Tuttavia non tutti i responsabili sono stati identificati: come spiegato dal sostituto procuratore, Sergio Colaiocco ci sono altri "13 soggetti nel circuito degli indagati, che la mancata risposta delle autorità egiziane non ci ha permesso di identificare".
Omicidio Regeni: che cosa è successo
Tutto sarebbe partito a seguito della denuncia presentata, negli uffici della National security, da Said Mohamed Abdallah, rappresentante del sindacato indipendente dei venditori ambulanti del Cairo Ovest.
I quattro indagati "dopo aver osservato e controllato direttamente ed indirettamente, dall'autunno 2015 alla sera del 25 gennaio 2016, Giulio Regeni abusando delle loro qualità di pubblici ufficiali egiziani, lo bloccavano all'interno della metropolitana de Il Cairo e dopo averlo condotto contro la sua volontà e al di fuori di ogni attività istituzionale, prima presso il commissariato di Dokki e successivamente presso un edificio a Lazougly, lo privavano della libertà personale per nove giorni. Poi la morte avvenuta tra atroci sofferenze.
Omicidio Regeni, la Procura di Roma: "Lo dovevamo a Giulio"

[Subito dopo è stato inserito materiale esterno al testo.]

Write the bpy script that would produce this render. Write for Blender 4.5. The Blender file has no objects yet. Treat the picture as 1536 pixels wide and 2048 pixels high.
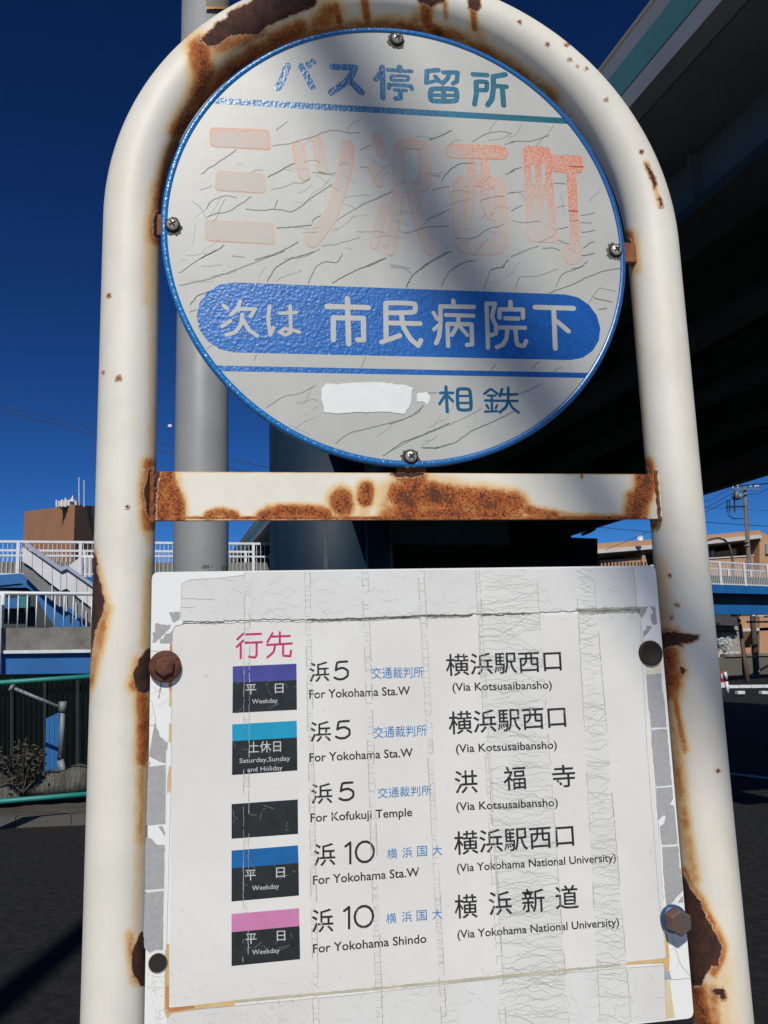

"La procura ha fatto di tutto per accertare gli elementi utili, lo dovevamo a Giulio Regeni e lo dovevamo a noi stessi, come magistrati di questa Repubblica" Lo ha affermato il procuratore di Roma Michele Prestipino davanti alla commissione di inchiesta sulla morte di Giulio Regeni.
"Abbiamo acquisito elementi di prova univoci e significativi. Questo è un risultato estremamente importante e non scontato".
I magistrati si sono detti certi che per l'omicidio Regeni si aprirà presto il processo e sarà in Italia "con le garanzie procedurali dei nostri codici".